High Speed Rail Boondoggle (Cont’d.)

From time to time we have commented on the high-speed rail boondoggle. It’s not that we think trains, including high-speed trains, are bad. Rather, they are good when they are properly routed where their efficient usage stands a chance of coming close to achieving reasonable passenger ridership figures, and in the best of worlds being economically self-sustaining. In other words, they may make sense in the densely populated Northeastern Boston-Washington corridor, but not in the middle of nowhere, in California’s Central Valley where the first segment of our high-speed rail line is scheduled to be built.  For our most recent commentary on the high-speed rail boondoggle, go to https://gideonstrumpet.info/?p=904

Now, in spite of all the hype,  the bloom seems to be off high-speed rail. The title of a recent Los Angeles Times op-ed says it all (James E. Moore II, Federal Funds Are Drying Up For California’s project, and That’s a Good Thing, L.A. Times, April 25, 2011, at p. A11)
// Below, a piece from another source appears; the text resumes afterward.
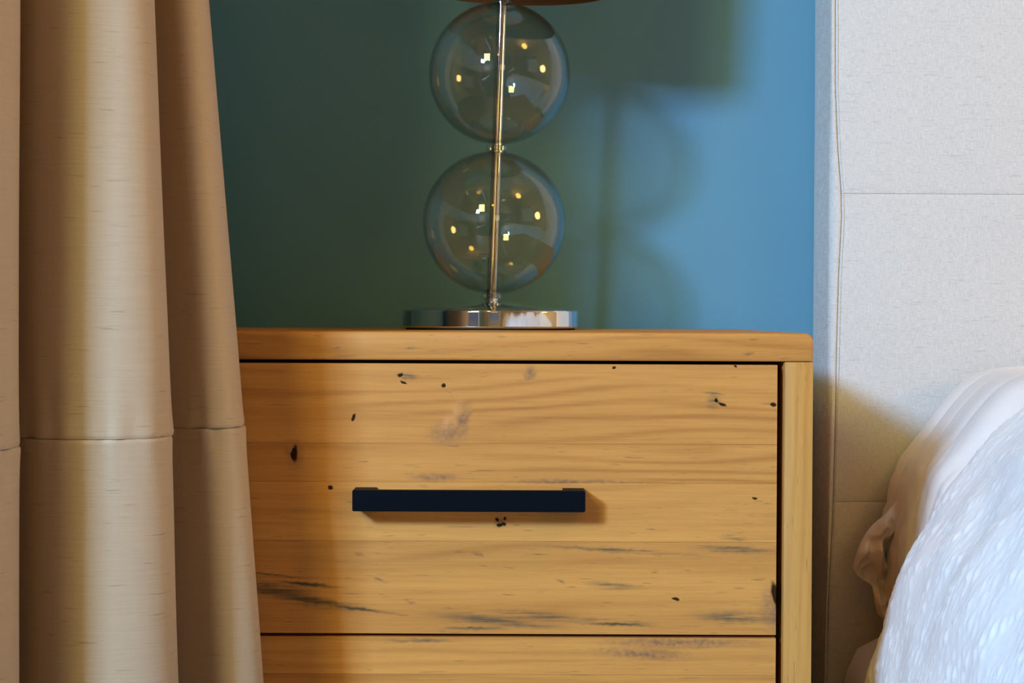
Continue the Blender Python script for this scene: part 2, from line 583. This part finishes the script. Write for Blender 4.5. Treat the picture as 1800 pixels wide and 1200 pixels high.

There is also an op-ed in the New York Times (Richard White, Fast Train to Nowhere, April 24, 2011, at p. 9 (Week in Review Sec.). This one is particularly useful because it reminds us that the 19th century rail-building program promised much but underdelivered, and was rife with abuses and profligacy. It brought a wave of eminent domain takings that  in the long run have done much harm, because acting in the name of progress, American judges  favored railroad construction and formulated stingy compensability rules in eminent domain, some of which are still with us. In the 19th century it appeared that these rules did little harm because takings were largely of easements across unimproved farm land and caused few, if any, collateral losses to the condemnees. But when those rules were unthinkingly applied to mass urban condemnations of the second half of the 20th century, that displaced hundreds of thousands of urban dwellers annually, it was an altogether different story. 

If you want an insight into those 19th century practices, we recommend the introductory part of volume 1 of John Sherman’s memoirs, published in 1896, describing railroad condemnation practices in Ohio before the Civil War, in which he was involved a railroad lawyer.

To return to modern times, it now turns out that the Chinese high-speed trains that have been held out by President Obama as models for our own are actually a disaster. The Washington Post reports that far from being the harbinger of future transportation, they have been a flop. (Charles Lane, China’s Train Wreck, Wash. Post, April 22, 2011). The Chinese high-speed rail program has become a “financial and public relations disaster.” Bottom line: The Chinese high-speed rail program has run up a $271 billion debt, and its “bullet trains” are being operated at 30 mph.

We also learn from this article that in France (also held out as a model for us) only the Paris-Lyon high-speed rail line is operating in the black.

Follow up. Remember Bruce Babbit? Sure you do. Former Secretary of the Interior and apostle for environmentalism, and all that good stuff. He is quoted in At Lincoln House, a publication of the Lincoln Institute for Land Policy as follows:

“Bruce Babbitt, former governor of Arizona and interior secretary, and a member of the Lincoln Institute board, said the Obama administration’s campaign for high-speed inter-city rail was a “total disaster,” manifested in the failed Tampa-Orlando plan. “We don’t have the political courage to define our priorities,” he said, suggesting that the Northeast corridor should be the model, based on a system of reliable financing similar to how the nation built the interstate highway system.” At Lincoln House, March 2011.

If you are not familiar with it, At Lincoln House is a publication of the Lincoln Institute on Land Policy, a think tank in Cambridge Massachusetts, devoted to land-use and property taxation. Its name has nothing to do with Honest Abe — it is named after John Lincoln, a clever fellow who invented the arc welder, and had the wits to do so before the income tax, which enabled him to do good works on a grand scale, and he just happened to be interested in land and its use.